So many kids, I don't know what to do.

Wednesday, November 9, 2011

Mr. Doodles - The Final Chapter

So.  I guess with a title like that you can tell the outcome of this story.

Saige was at her dad's last weekend and when I put the babies to bed I realized the guinea pig wasn't really very spry.  (Yes. Mr. Doodles is a girl.  What?  Miss Doodles is a stupid name.)  I sent downstairs and told Mike the critter wasn't doing well.  We really had no solution since I am both unwilling to handfeed the thing canned pumpkin and spend 300 bucks at an exotic pet vet.
When I went up the next morning she wasn't moving at all.  I called Saigie at her dad's and broke the news because I didn't want her to return home to a missing critter. 
There was much crying, gnashing of the teeth and garment tearing.  Then I did what had to be done and prepared to pick the cage up and move it outside, so Shaby would stop trying to feed it.  That was the extent of my plans because The Coach is in charge of dead things.  (I am in charge of throw up.) 
When I went to pick up the cage Mr. Doodle's head turned toward me and she shuddered.  So of course dropped the cage and went running and screaming, "Zombie Guinea Pig!!!" all through the house. Finally I called a friend who distracted me while I threw a blanket over the cage, put it in the back yard and then locked the door.
I called The Coach and told him it was his problem and when he got home he had to put the thing out of its misery and never tell me how it was done.  Also he could not scar the body because Saige wanted a burial.  Sigh.
By the time he got home the critter had the decency to die on its own.  We perserved the body and buried it Monday after school.  She was heartbroken.
Her brothers were so sweet to her.  At different times throughout the day I saw both of them walk by and pat her on the shoulder.  That is pretty nice for them.
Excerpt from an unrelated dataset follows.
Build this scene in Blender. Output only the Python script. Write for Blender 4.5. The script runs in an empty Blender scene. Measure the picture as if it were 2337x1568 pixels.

They usually walk by and pull her hair or take something from her.
I knew the inevitable was a request for a NEW pet.  It finally came last night when she ask if she could have a parrot!!
Saige - (still crying) Can I have a parrot?
Me - (shocked) Why in the HELL would you want a parrot?
Saige - So I could have someone to talk to.
Me - You have FOUR brothers and sisters. Talk to them.
Saige - (wailing)  None of them caaaaaarrrrreeeee.
Me. - I'll pay them to care!!

Can you just imagine what a parrot would say at my house?
"What's for supper? Squawk!"
"Squack.  He touched me!!!!!!!"

What would your parrot say?

(p.s.  Without my knowledge Saige made an old picture of Mr. Doodles the screensaver on our computer.  Now everytime I logged on I am eye to eye with his beady little stare.  Creepy guinea pig zombie!)


  1. All I can say is, don't get the parrot! We babysat (birdsat?) a friends Quaker Parrot last summer and I nearly throttled the life outta that annoying thing. And they live FOREVER!

  2. We had a hamster issue one time. I'm trying to figure out how a $5 rodent evolved into an exotic pet.

  3. ha haha..."Ill pay them to care!" you make me smile. I missed you. Oh, a parrot in my embarrassing that would be. It would definitely laugh a lot. Possibly drop a fed bad bomb words that it hears when I think nobody else is in the room. A good. We had a parrot growing up...some funny stuff.

  4. No parrot. I'll say it again. No parrot!

  5. If FF had anything to do with it, every second word would be boob, poo or fart


  6. I hope you don't think I'm cruel for cracking up at some of this. The zombie thing... OMG.

  7. LOL!! I'm not a fan of pets even though I know the kids LOVE them. well, love them enough to not feed or water or clean up their mess or take care of the poop. It's all mom when it comes to that! I do feel for your kiddo. Poor thing! If we had a parrot...ugh! I'd be afraid of what it would say, especially since my 3yo said "duck shit" this morning. Not good!

  8. My mom had a talking bird...not sure what kind and it only said one thing "Sh** Bird!, Sh** Bird!" I think it was repeating something my dad said. Kind of embarrassing when you bring your 2nd grade friends over and the bird starts squaking like that...

  9. I'm sorry to hear about your loss; I'm sure Mr. Doodles will be missed. But please don't get a parrot!! I have a hamster and he's pretty chill and easy to take care of. NO PARROT!